Grapheme Frequency in English Words

Grapheme Frequency in English Words

This document outlines the frequency of graphemes (letters and letter combinations) in English text. Graphemes can be single letters, digraphs (2 letters), trigraphs (3 letters), or tetragraphs (4 letters), often representing single phonemes or spelling patterns.
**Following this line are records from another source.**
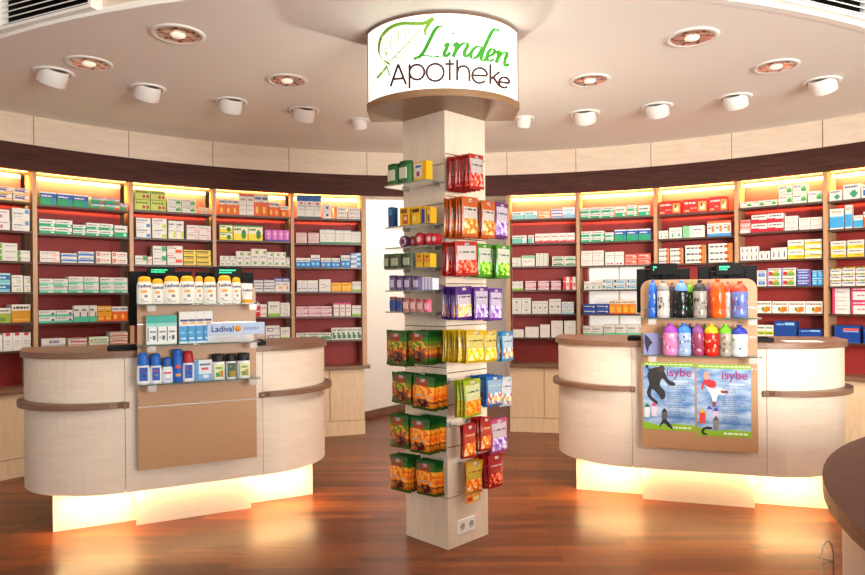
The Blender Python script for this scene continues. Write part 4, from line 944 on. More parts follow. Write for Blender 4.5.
# ------------------------------------------------------------------ drinking bottles on the right display board
def pvc(name, c, tr=.45):
    m, nt, b = new_mat(name); b.inputs['Base Color'].default_value = srgb(c); b.inputs['Roughness'].default_value = .12
    b.inputs['Transmission Weight'].default_value = tr; b.inputs['IOR'].default_value = 1.35
    return m
def mixc(a, b_): return '%02x%02x%02x' % tuple(int(int(a[i:i+2], 16)*.8+int(b_[i:i+2], 16)*.2) for i in (0, 2, 4))
def drink(px0, px1, y0, y1, body, cap, lab, shelf, tt, deco, tr=.3):
    p, ang = on_board(CR, (px0+px1)/2, RZ[shelf], tt, 320); r = px_size(px1-px0, p)/cos(ang)*.52; h = px_size(y1-y0, p)
    t = thing('drinking_bottle', lab, 'bottle', p, ang+random.uniform(-.4, .4), 'drinking bottles on the right board')
    mb = MB(); mb.lathe([(r*.8, 0), (r*.96, .006), (r, .02), (r, h*.2), (r*.965, h*.22), (r, h*.24), (r, h*.66), (r*.96, h*.70), (r*.9, h*.72)], pvc('bottle_'+body, body, tr), 28); mb.build('body', t)
    mb = MB(); mb.lathe([(r*.95, h*.71), (r*.98, h*.73), (r*.93, h*.78), (r*.72, h*.87), (r*.42, h*.91), (r*.36, h*.915)], P(cap), 28); mb.build('screw_cap', t)
    mb = MB(); mb.lathe([(r*.3, h*.91), (r*.27, h*.95), (r*.36, h*.965), (r*.34, h*.99), (r*.2, h), (0, h)], P(cap), 18); mb.build('nozzle', t)
    mb = MB(); rnd = random.Random(lab)
    for c, n in deco:
        for k in range(n*2):
            a0 = rnd.uniform(-pi, 0); wd = rnd.uniform(.08, .3); z0 = rnd.uniform(.12, .56)*h; z1 = min(z0+rnd.uniform(.02, .10)*h, h*.64)
            rows = [[((r+.0012)*cos(a0+wd*q/4), (r+.0012)*sin(a0+wd*q/4), z) for q in range(5)] for z in (z0, z1)]
            mb.grid(rows, P(mixc(c, body)))
    mb.build('print', t)
A = [(649, 657, 279, '2f6fd8', '2a6ad0', 'blue drinking bottle at the left end of the upper row', .10, [('cfe0f6', 5)]),
     (658, 669, 279, 'c9c6c2', '8a8884', 'clear drinking bottle with grey cap in the upper row', .14, [('2a2a2e', 6), ('f0f0f0', 2)]),
     (669.5, 675, 282, '5a4a4c', '4a4244', 'dark narrow bottle half hidden behind the grey-capped one', .09, [('b04a5a', 3)]),
     (675.5, 687, 279, '1a1c20', '5f8fe0', 'black drinking bottle with light blue cap in upper row', .14, [('3a3a40', 4), ('7ad0b0', 2), ('c8c8c8', 2)]),
     (687.5, 693.5, 281, '2a3a1c', '7ac02a', 'dark bottle with green cap half hidden in the upper row', .09, [('9ad04a', 3)]),
     (694, 706, 279, 'a8a29a', '2a2a2c', 'grey patterned drinking bottle with black cap', .14, [('2a2624', 9), ('e8e4dc', 4)]),
     (706.5, 711, 282, 'a86a7a', '8a5f9a', 'mauve bottle squeezed behind the orange bottle', .09, [('d8a0b0', 3)]),
     (711.5, 724.5, 278, 'f0641a', 'f0501a', 'bright orange drinking bottle in the upper row', .14, [('b03a10', 5), ('f8a060', 2)]),
     (725, 731.5, 281, 'e6dfe0', 'e0482f', 'white bottle with red cap behind the orange one', .10, [('c23a5a', 4)]),
     (733, 747, 280, '6f86c8', 'd8452f', 'blue patterned bottle with red cap, right end of upper row', .13, [('a83a6a', 4), ('d8e0f4', 4), ('3a4a9a', 3)])]
for x0, x1, y0, b, c, l, tt, dd in A: drink(x0, x1, y0, 317, b, c, l, 0, .055+tt-.01, dd)
B = [(663.7, 676.7, 323, 'e88ac0', '9a3fb0', 'pink drinking bottle with purple cap at the left of the lower row', .14, [('f6d8ea', 4), ('3a2a3a', 2)]),
     (677.5, 690, 323, 'a8c0e8', '3f7fe0', 'pale blue drinking bottle with blue cap in lower row', .14, [('f0f4fa', 4), ('3a3a5a', 3)]),
     (687, 692.5, 324, '2a3f9a', '1f3a9a', 'dark blue bottle half hidden behind the pale blue one', .08, [('8aa0e0', 2)]),
     (692, 703, 323, 'a0486a', '8a4a8f', 'plum drinking bottle in the lower row', .14, [('e0a8bc', 5), ('6a2040', 3)]),
     (704.5, 717.5, 323, 'd8281c', 'f5b81c', 'red drinking bottle with yellow cap', .14, [('f0a03a', 3), ('f4d8c8', 2)]),
     (703, 707, 324, '3a9a3a', '3aa03a', 'green bottle hidden behind the red bottle with yellow cap', .07, []),
     (719.3, 730.6, 323, 'b0a898', '6fc81f', 'clear brown-printed bottle with bright green cap', .14, [('5a3a2a', 7)]),
     (732, 746.5, 324, 'e2e8ee', '2a3fae', 'white bottle with dark blue cap at the right of the lower row', .13, [('2a4a7a', 3), ('8ac83a', 2)])]
for x0, x1, y0, b, c, l, tt, dd in B: drink(x0, x1, y0, 355.5, b, c, l, 1, .055+tt-.01, dd)
# leaflets and posters on the board (flat prints at the board face)
def sky_print():
    m, nt, b = new_mat('sky_print'); N = nt.nodes; L = nt.links
    tc = N.new('ShaderNodeTexCoord'); mp = N.new('ShaderNodeMapping'); mp.inputs['Scale'].default_value = (4, 1, 11); L.new(tc.outputs['Object'], mp.inputs['Vector'])
    nz = N.new('ShaderNodeTexNoise'); nz.inputs['Scale'].default_value = 1.6; nz.inputs['Detail'].default_value = 5; L.new(mp.outputs['Vector'], nz.inputs['Vector'])
    cr = N.new('ShaderNodeValToRGB'); cr.color_ramp.elements[0].position = .35; cr.color_ramp.elements[0].color = srgb('4478b4'); cr.color_ramp.elements[1].position = .7; cr.color_ramp.elements[1].color = srgb('bccfe0')
    L.new(nz.outputs['Fac'], cr.inputs['Fac']); L.new(cr.outputs['Color'], b.inputs['Base Color']); b.inputs['Roughness'].default_value = .3
    return m
SKY = sky_print()
def poster(px0, px1, ytop, ybot, lab, fig):
    T_ = .077
    sa, zt, _ = plane_hit(px0, ytop, CR[0], CR[1], T_); sb, zb_, _ = plane_hit(px1, ybot, CR[0], CR[1], T_)
    o, ang = CR; org = Vector((o[0]+cos(ang)*sa+sin(ang)*T_, o[1]+sin(ang)*sa-cos(ang)*T_, zb_)); w_ = sb-sa; h = zt-zb_
    t = thing('poster', lab, 'poster', org, ang)
    mb = MB(); mb.box(0, w_, 0, .0012, 0, h, SKY); mb.build('sheet', t)
    def poly(mb_, pts, c, e): mb_.face([(u*w_, -e, v*h) for u, v in pts], P(c))
    mb = MB(); poly(mb, [(0, .94), (1, .94), (1, 1), (0, 1)], '8fc01f', .0006)
    rnd = random.Random(lab); u = .04
    while u < .96: l = rnd.uniform(.04, .1); poly(mb, [(u, .962), (u+l, .962), (u+l, .98), (u, .98)], 'e4f0c0', .0009); u += l+.02
    mb.build('top_border', t); mb = MB(); poly(mb, [(0, 0), (1, 0), (1, .085), (.6, .10), (.3, .07), (0, .12)], '8fc01f', .0006)
    u = .5
    while u < .92: l = rnd.uniform(.05, .1); poly(mb, [(u, .03), (u+l, .03), (u+l, .055), (u, .055)], 'f4f8e4', .0009); u += l+.02
    mb.build('bottom_border', t)
    mb = MB()
    for k in range(19):
        v = .66-.027*k
        if k in (3, 10): mb.build('print_paragraph', t); mb = MB(); continue
        u = .47
        while u < .93-rnd.random()*.25: l = rnd.uniform(.03, .1); poly(mb, [(u, v), (u+l, v), (u+l, v+.009), (u, v+.009)], '4a6490', .0008); u += l+.015
    mb.build('print_paragraph', t); mb = MB()
    poly(mb, [(.6, .72), (.88, .72), (.88, .735), (.6, .735)], 'f4f8fa', .0008)
    mb.build('slogan_line', t)
    text_mb('isybe', .082, P('a32c6c'), Matrix.Translation((w_*.70, -.0012, h*.80)) @ UP, bold=.001).build('brand_lettering', t)
    for nm, c, pts, e in fig:
        mb = MB()
        for pp in (pts if isinstance(pts[0], list) else [pts]):
            q = [Vector((a, b_)) for a, b_ in pp]; q = smooth(q+[q[0]], 5)[:-1] if len(q) > 4 else q
            poly(mb, [(a.x, a.y) for a in q], c, e)
        mb.build(nm, t)
bt = lambda x, y, c, c2: [('printed_bottle', c, [(x, y), (x+.1, y), (x+.11, y+.15), (x, y+.15)], .0014), ('printed_cap', c2, [(x, y+.15), (x+.11, y+.15), (x+.07, y+.2), (x+.04, y+.2)], .0014)]
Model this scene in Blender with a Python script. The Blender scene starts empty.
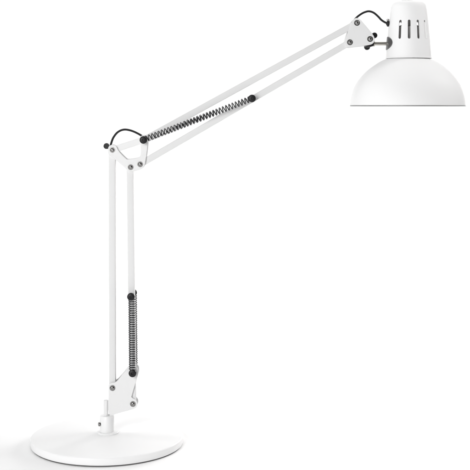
import bpy, bmesh, math
from mathutils import Vector, Matrix
R = math.radians
scene = bpy.context.scene
C = scene.collection

# ------------------------------------------------------------------ measures
S = 668.0            # photo pixels per metre at the lamp's own distance
D = 1.75             # camera distance
EYE = 0.5037         # eye height (level with the shade's rim)
def P(px, py, y=0.0):
    """photo measurement -> metres, for a thing at depth y"""
    k = (1 + y / D) / S
    return Vector(((px - 235) * k, y, EYE + (106 - py) * k))
YF = -0.012          # depth of the front side plates and bolts

# ------------------------------------------------------------------ materials
def mat(name, base, rough=0.4, metal=0.0, coat=0.0, bump=0.0, bscale=400, var=0.0, spec=0.5):
    m = bpy.data.materials.new(name); m.use_nodes = True
    n = m.node_tree.nodes; l = m.node_tree.links
    b = n['Principled BSDF']
    b.inputs['Base Color'].default_value = (*base, 1)
    b.inputs['Roughness'].default_value = rough
    b.inputs['Metallic'].default_value = metal
    b.inputs['Coat Weight'].default_value = coat
    b.inputs['Coat Roughness'].default_value = 0.12
    b.inputs['Specular IOR Level'].default_value = spec
    tc = n.new('ShaderNodeTexCoord')
    if bump or var:
        t = n.new('ShaderNodeTexNoise'); t.inputs['Scale'].default_value = bscale
        t.inputs['Detail'].default_value = 4
        l.new(tc.outputs['Object'], t.inputs['Vector'])
    if bump:
        bp = n.new('ShaderNodeBump'); bp.inputs['Strength'].default_value = bump
        bp.inputs['Distance'].default_value = 0.0003
        l.new(t.outputs['Fac'], bp.inputs['Height']); l.new(bp.outputs['Normal'], b.inputs['Normal'])
    if var:
        t2 = n.new('ShaderNodeTexNoise'); t2.inputs['Scale'].default_value = 35
        t2.inputs['Detail'].default_value = 5
        l.new(tc.outputs['Object'], t2.inputs['Vector'])
        mr = n.new('ShaderNodeMapRange')
        mr.inputs['To Min'].default_value = max(0.02, rough - var)
        mr.inputs['To Max'].default_value = min(1, rough + var)
        l.new(t2.outputs['Fac'], mr.inputs['Value']); l.new(mr.outputs['Result'], b.inputs['Roughness'])
    return m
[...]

1. Single-Letter Frequencies

Grapheme Frequency (%) Example Words
E 12.7 bed, feel, end
T 9.1 top, start, late
A 8.2 cat, table, glass
O 7.5 go, stop, doll
I 7.0 in, time, slim
N 6.7 no, hand, run
S 6.3 sun, glass, pass
H 6.1 hat, behind, who
R 6.0 red, car, bring
D 4.3 dog, ladder, end
L 4.0 lamp, fall, cool
C 2.8 cat, place, back
U 2.8 under, blue, cup
M 2.4 man, summer, time
W 2.4 win, away, show
F 2.2 fun, after, leaf
G 2.0 go, begin, frog
Y 2.0 yes, beyond, happy
P 1.9 pen, apple, stop
B 1.5 bat, climb, club
V 1.0 van, over, love
K 0.8 kite, ask, book
J 0.2 jam, enjoy, jump
X 0.2 box, extra, six
Q 0.1 queen, quick, quest
Z 0.1 zebra, buzz, jazz

2. Common Digraph Frequencies

Digraph Frequency (%) Example Words
TH 3.56 this, that, with
HE 3.07 he, help, here
IN 2.43 in, inside, begin
ER 2.05 her, after, over
AN 1.99 an, and, orange
RE 1.85 re, return, here
ON 1.76 on, once, upon
AT 1.49 at, cat, hat
EN 1.45 end, enter, open
ND 1.35 and, end, hand

3. Common Trigraphs (Estimates)

Trigraph Frequency (est.) Example Words
TCH ~0.3 watch, match
SCH ~0.2 school, scheme
igh ~0.1 light, night
NCH ~0.1 lunch, bench
STR ~0.1 street, string
SHR ~0.05 shriek, shrink

Trigraph frequency is corpus-dependent and much lower than digraphs.


4. Common Tetragraphs (Estimates)

Tetragraph Frequency (est.) Example Words
OUGH ~0.1 though, rough, cough
EIGH ~0.05 eight, weight
GNED <0.05 signed, aligned
CHTH Rare chthonic
PHTH Rare phthisis

Tetragraphs are rare but notable for irregular English spellings.


Notes

  • Percentages are based on analysis of large English corpora (e.g., Google Books, COCA).
  • Digraphs like "th" and "sh" often map to single phonemes.
  • Trigraphs and tetragraphs are more common in specific morphological or etymological contexts.